===== GIVEN DATA

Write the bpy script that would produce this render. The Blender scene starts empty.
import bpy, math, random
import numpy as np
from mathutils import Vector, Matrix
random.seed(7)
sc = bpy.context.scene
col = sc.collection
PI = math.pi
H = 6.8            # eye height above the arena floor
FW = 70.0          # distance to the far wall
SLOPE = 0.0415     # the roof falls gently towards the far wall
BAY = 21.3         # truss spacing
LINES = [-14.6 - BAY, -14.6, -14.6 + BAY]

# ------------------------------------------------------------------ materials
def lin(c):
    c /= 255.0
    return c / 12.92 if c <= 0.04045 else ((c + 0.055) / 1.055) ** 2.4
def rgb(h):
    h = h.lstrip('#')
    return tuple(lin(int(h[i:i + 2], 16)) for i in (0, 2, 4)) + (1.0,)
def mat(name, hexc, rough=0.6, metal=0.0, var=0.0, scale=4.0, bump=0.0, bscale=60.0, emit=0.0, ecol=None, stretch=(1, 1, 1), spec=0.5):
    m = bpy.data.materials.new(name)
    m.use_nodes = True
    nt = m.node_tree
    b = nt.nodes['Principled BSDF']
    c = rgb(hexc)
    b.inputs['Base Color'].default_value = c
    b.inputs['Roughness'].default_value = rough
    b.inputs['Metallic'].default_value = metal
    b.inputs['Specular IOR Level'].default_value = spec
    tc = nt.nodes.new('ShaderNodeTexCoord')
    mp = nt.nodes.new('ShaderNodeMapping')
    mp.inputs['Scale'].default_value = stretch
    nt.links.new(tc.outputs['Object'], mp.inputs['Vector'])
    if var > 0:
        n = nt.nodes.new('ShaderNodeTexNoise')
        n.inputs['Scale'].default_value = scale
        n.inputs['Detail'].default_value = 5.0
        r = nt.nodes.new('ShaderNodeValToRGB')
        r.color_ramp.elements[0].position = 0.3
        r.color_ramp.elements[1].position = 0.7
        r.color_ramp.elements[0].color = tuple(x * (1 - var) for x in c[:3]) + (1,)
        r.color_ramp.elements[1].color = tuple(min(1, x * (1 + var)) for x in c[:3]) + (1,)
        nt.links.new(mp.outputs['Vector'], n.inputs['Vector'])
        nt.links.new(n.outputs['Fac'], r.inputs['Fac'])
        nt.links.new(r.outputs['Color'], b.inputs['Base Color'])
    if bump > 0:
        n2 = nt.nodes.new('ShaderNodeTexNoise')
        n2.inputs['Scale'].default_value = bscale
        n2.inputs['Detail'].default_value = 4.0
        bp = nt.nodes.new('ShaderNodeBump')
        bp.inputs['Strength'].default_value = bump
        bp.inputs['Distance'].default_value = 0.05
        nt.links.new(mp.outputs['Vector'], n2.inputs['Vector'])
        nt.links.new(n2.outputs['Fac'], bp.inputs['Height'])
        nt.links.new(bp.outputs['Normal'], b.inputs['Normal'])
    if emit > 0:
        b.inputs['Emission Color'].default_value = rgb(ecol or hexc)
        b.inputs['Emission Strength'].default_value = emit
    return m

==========

REQUEST:
Repeat the material in full, exactly as it stands.

THE RESULT:
Write the bpy script that would produce this render. The Blender scene starts empty.
import bpy, math, random
import numpy as np
from mathutils import Vector, Matrix
random.seed(7)
sc = bpy.context.scene
col = sc.collection
PI = math.pi
H = 6.8            # eye height above the arena floor
FW = 70.0          # distance to the far wall
SLOPE = 0.0415     # the roof falls gently towards the far wall
BAY = 21.3         # truss spacing
LINES = [-14.6 - BAY, -14.6, -14.6 + BAY]

# ------------------------------------------------------------------ materials
def lin(c):
    c /= 255.0
    return c / 12.92 if c <= 0.04045 else ((c + 0.055) / 1.055) ** 2.4
def rgb(h):
    h = h.lstrip('#')
    return tuple(lin(int(h[i:i + 2], 16)) for i in (0, 2, 4)) + (1.0,)
def mat(name, hexc, rough=0.6, metal=0.0, var=0.0, scale=4.0, bump=0.0, bscale=60.0, emit=0.0, ecol=None, stretch=(1, 1, 1), spec=0.5):
    m = bpy.data.materials.new(name)
    m.use_nodes = True
    nt = m.node_tree
    b = nt.nodes['Principled BSDF']
    c = rgb(hexc)
    b.inputs['Base Color'].default_value = c
    b.inputs['Roughness'].default_value = rough
    b.inputs['Metallic'].default_value = metal
    b.inputs['Specular IOR Level'].default_value = spec
    tc = nt.nodes.new('ShaderNodeTexCoord')
    mp = nt.nodes.new('ShaderNodeMapping')
    mp.inputs['Scale'].default_value = stretch
    nt.links.new(tc.outputs['Object'], mp.inputs['Vector'])
    if var > 0:
        n = nt.nodes.new('ShaderNodeTexNoise')
        n.inputs['Scale'].default_value = scale
        n.inputs['Detail'].default_value = 5.0
        r = nt.nodes.new('ShaderNodeValToRGB')
        r.color_ramp.elements[0].position = 0.3
        r.color_ramp.elements[1].position = 0.7
        r.color_ramp.elements[0].color = tuple(x * (1 - var) for x in c[:3]) + (1,)
        r.color_ramp.elements[1].color = tuple(min(1, x * (1 + var)) for x in c[:3]) + (1,)
        nt.links.new(mp.outputs['Vector'], n.inputs['Vector'])
        nt.links.new(n.outputs['Fac'], r.inputs['Fac'])
        nt.links.new(r.outputs['Color'], b.inputs['Base Color'])
    if bump > 0:
        n2 = nt.nodes.new('ShaderNodeTexNoise')
        n2.inputs['Scale'].default_value = bscale
        n2.inputs['Detail'].default_value = 4.0
        bp = nt.nodes.new('ShaderNodeBump')
        bp.inputs['Strength'].default_value = bump
        bp.inputs['Distance'].default_value = 0.05
        nt.links.new(mp.outputs['Vector'], n2.inputs['Vector'])
        nt.links.new(n2.outputs['Fac'], bp.inputs['Height'])
        nt.links.new(bp.outputs['Normal'], b.inputs['Normal'])
    if emit > 0:
        b.inputs['Emission Color'].default_value = rgb(ecol or hexc)
        b.inputs['Emission Strength'].default_value = emit
    return m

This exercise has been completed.